* _GIVEN MATERIAL_:
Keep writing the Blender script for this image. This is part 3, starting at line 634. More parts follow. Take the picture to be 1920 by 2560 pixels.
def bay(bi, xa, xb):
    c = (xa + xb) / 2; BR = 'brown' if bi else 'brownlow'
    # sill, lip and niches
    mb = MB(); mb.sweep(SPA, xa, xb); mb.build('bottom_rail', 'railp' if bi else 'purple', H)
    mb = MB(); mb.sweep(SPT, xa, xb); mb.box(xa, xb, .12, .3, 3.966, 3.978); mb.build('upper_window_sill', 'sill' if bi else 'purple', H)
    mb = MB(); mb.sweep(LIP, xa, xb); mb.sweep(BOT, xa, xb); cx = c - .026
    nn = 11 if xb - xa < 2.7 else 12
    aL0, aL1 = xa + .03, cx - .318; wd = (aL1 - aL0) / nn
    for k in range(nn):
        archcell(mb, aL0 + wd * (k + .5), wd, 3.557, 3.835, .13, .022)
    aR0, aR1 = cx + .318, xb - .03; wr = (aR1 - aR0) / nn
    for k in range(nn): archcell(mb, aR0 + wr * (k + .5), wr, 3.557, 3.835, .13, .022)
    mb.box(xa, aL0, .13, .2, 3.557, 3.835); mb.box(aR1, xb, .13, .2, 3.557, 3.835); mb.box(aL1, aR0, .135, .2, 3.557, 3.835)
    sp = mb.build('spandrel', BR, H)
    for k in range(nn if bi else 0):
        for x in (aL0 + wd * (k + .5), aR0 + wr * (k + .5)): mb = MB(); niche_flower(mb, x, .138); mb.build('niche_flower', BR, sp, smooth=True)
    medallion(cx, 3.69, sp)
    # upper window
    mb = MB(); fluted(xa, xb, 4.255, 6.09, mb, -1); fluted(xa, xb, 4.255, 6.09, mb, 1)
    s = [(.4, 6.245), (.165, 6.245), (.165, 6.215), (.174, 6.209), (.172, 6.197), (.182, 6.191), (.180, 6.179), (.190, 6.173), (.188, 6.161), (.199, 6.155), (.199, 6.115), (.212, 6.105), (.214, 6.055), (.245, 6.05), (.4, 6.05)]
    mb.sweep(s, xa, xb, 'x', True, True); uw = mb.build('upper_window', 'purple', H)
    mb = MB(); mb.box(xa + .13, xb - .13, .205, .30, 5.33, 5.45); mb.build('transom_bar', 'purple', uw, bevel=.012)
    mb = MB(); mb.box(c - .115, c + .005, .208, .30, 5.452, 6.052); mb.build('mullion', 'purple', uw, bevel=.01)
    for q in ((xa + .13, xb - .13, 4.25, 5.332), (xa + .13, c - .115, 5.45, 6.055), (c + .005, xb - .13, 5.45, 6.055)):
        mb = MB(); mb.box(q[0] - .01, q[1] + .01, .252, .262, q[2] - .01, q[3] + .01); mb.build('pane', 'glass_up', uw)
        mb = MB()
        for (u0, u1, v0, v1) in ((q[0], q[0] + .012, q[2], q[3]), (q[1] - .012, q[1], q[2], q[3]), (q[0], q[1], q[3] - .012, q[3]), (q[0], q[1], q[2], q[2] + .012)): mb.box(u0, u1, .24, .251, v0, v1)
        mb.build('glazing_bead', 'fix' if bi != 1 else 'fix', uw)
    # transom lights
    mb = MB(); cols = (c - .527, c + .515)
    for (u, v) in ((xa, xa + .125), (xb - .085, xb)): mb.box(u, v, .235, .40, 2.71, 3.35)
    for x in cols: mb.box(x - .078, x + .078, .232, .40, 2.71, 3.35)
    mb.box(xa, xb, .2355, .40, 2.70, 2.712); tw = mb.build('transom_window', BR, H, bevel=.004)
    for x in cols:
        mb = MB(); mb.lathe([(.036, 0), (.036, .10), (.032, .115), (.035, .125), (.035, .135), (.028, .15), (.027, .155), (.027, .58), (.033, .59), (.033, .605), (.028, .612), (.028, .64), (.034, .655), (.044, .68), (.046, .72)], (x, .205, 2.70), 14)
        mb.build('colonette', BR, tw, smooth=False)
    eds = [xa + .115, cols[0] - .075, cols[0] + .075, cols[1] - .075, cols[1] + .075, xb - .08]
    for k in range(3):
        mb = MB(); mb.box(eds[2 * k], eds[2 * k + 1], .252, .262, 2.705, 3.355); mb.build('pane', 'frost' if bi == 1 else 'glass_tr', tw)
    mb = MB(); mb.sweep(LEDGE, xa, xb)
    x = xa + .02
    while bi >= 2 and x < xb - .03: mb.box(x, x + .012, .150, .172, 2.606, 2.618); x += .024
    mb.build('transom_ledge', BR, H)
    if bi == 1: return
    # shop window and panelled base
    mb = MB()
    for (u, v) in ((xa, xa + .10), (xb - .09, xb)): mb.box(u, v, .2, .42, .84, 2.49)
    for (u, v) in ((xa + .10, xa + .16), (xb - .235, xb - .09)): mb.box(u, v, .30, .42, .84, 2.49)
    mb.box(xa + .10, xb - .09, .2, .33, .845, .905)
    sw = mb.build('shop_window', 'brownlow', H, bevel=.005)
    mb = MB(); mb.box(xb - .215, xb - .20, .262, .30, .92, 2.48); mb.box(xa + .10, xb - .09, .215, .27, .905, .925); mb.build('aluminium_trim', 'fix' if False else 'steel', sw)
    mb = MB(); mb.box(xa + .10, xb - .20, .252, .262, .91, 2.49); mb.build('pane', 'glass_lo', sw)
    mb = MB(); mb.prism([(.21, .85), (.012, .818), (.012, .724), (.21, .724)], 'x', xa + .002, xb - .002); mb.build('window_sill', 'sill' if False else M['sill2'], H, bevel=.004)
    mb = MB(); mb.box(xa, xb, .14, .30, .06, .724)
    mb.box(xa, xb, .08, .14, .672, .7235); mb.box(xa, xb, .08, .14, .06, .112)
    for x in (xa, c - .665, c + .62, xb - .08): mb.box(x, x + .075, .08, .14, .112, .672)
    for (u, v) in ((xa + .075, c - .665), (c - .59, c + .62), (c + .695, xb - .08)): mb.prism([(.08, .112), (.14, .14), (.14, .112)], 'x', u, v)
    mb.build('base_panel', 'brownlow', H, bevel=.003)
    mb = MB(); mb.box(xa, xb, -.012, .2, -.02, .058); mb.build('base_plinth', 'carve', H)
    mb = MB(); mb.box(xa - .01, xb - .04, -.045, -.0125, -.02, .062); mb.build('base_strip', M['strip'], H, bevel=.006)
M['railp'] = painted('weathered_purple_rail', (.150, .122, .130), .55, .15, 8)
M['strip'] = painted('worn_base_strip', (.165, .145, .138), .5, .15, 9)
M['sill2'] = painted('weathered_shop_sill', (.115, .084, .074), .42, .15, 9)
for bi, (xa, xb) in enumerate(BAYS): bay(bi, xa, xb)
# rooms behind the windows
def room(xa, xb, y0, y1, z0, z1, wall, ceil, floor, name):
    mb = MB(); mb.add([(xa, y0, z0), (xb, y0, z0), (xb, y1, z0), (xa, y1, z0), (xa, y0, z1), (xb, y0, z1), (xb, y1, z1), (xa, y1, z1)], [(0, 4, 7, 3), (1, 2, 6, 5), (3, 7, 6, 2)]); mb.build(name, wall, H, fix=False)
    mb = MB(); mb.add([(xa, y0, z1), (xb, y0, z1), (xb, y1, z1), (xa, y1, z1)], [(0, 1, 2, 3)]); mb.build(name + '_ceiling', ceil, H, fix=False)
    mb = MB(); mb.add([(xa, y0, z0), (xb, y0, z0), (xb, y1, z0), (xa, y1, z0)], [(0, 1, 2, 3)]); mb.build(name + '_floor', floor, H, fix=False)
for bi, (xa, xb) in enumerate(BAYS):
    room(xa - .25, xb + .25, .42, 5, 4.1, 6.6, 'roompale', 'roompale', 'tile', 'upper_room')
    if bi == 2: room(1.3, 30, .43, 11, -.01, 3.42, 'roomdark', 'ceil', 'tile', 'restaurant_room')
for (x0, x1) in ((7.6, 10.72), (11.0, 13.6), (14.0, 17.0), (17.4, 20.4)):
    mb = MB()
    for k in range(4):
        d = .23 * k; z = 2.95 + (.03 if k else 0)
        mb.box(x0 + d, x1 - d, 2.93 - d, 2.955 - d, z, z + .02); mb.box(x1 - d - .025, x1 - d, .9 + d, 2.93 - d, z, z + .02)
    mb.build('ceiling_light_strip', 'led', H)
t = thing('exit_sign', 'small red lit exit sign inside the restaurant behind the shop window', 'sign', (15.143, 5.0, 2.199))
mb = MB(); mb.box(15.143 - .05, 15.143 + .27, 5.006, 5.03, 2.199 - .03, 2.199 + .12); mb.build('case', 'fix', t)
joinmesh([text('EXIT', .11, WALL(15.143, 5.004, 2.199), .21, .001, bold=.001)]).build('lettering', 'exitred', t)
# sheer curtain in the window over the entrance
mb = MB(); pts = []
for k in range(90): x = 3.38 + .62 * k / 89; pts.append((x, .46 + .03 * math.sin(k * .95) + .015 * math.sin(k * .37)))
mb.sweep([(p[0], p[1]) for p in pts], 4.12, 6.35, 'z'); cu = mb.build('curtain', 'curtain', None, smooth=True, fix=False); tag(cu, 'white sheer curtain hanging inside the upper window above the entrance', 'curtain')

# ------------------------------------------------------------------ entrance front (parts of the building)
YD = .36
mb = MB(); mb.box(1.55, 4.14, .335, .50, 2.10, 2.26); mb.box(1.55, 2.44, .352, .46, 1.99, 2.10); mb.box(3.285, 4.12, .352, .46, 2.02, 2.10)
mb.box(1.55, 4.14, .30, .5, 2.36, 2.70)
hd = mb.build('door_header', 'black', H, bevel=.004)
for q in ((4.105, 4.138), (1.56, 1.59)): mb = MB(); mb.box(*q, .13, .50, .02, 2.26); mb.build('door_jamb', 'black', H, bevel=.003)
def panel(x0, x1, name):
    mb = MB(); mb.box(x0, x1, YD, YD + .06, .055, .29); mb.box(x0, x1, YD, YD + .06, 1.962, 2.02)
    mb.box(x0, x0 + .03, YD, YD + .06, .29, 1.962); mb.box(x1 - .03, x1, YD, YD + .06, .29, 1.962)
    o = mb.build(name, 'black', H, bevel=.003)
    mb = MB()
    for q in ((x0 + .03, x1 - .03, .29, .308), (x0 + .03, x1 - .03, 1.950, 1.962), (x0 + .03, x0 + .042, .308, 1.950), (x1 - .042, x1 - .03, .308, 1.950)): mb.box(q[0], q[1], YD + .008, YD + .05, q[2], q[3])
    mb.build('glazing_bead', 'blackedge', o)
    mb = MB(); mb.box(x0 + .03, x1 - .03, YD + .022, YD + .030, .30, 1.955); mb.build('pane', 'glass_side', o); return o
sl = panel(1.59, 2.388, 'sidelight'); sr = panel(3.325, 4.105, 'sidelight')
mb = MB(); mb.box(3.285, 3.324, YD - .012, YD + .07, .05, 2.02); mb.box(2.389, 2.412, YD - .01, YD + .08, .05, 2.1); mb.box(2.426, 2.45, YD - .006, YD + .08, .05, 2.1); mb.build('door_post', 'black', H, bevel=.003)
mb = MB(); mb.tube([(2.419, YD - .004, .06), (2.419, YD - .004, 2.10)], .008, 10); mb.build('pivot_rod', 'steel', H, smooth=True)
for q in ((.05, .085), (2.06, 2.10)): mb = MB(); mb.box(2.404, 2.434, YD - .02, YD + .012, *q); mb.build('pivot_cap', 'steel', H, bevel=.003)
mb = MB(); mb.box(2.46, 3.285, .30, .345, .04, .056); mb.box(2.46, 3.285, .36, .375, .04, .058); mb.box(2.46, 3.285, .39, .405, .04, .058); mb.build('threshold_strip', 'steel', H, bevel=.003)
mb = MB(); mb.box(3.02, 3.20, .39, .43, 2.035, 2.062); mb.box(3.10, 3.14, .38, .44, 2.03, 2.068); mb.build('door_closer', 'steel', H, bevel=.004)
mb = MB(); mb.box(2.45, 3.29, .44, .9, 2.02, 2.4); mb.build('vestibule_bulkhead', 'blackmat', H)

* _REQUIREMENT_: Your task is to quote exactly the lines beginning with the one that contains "3.42, 'roomdark', 'ceil', 'tile', 'restaurant_room')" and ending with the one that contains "mb.sweep([(p[0], p[1]) for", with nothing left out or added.

* _WRITTEN ANSWER_:
    if bi == 2: room(1.3, 30, .43, 11, -.01, 3.42, 'roomdark', 'ceil', 'tile', 'restaurant_room')
for (x0, x1) in ((7.6, 10.72), (11.0, 13.6), (14.0, 17.0), (17.4, 20.4)):
    mb = MB()
    for k in range(4):
        d = .23 * k; z = 2.95 + (.03 if k else 0)
        mb.box(x0 + d, x1 - d, 2.93 - d, 2.955 - d, z, z + .02); mb.box(x1 - d - .025, x1 - d, .9 + d, 2.93 - d, z, z + .02)
    mb.build('ceiling_light_strip', 'led', H)
t = thing('exit_sign', 'small red lit exit sign inside the restaurant behind the shop window', 'sign', (15.143, 5.0, 2.199))
mb = MB(); mb.box(15.143 - .05, 15.143 + .27, 5.006, 5.03, 2.199 - .03, 2.199 + .12); mb.build('case', 'fix', t)
joinmesh([text('EXIT', .11, WALL(15.143, 5.004, 2.199), .21, .001, bold=.001)]).build('lettering', 'exitred', t)
# sheer curtain in the window over the entrance
mb = MB(); pts = []
for k in range(90): x = 3.38 + .62 * k / 89; pts.append((x, .46 + .03 * math.sin(k * .95) + .015 * math.sin(k * .37)))
mb.sweep([(p[0], p[1]) for p in pts], 4.12, 6.35, 'z'); cu = mb.build('curtain', 'curtain', None, smooth=True, fix=False); tag(cu, 'white sheer curtain hanging inside the upper window above the entrance', 'curtain')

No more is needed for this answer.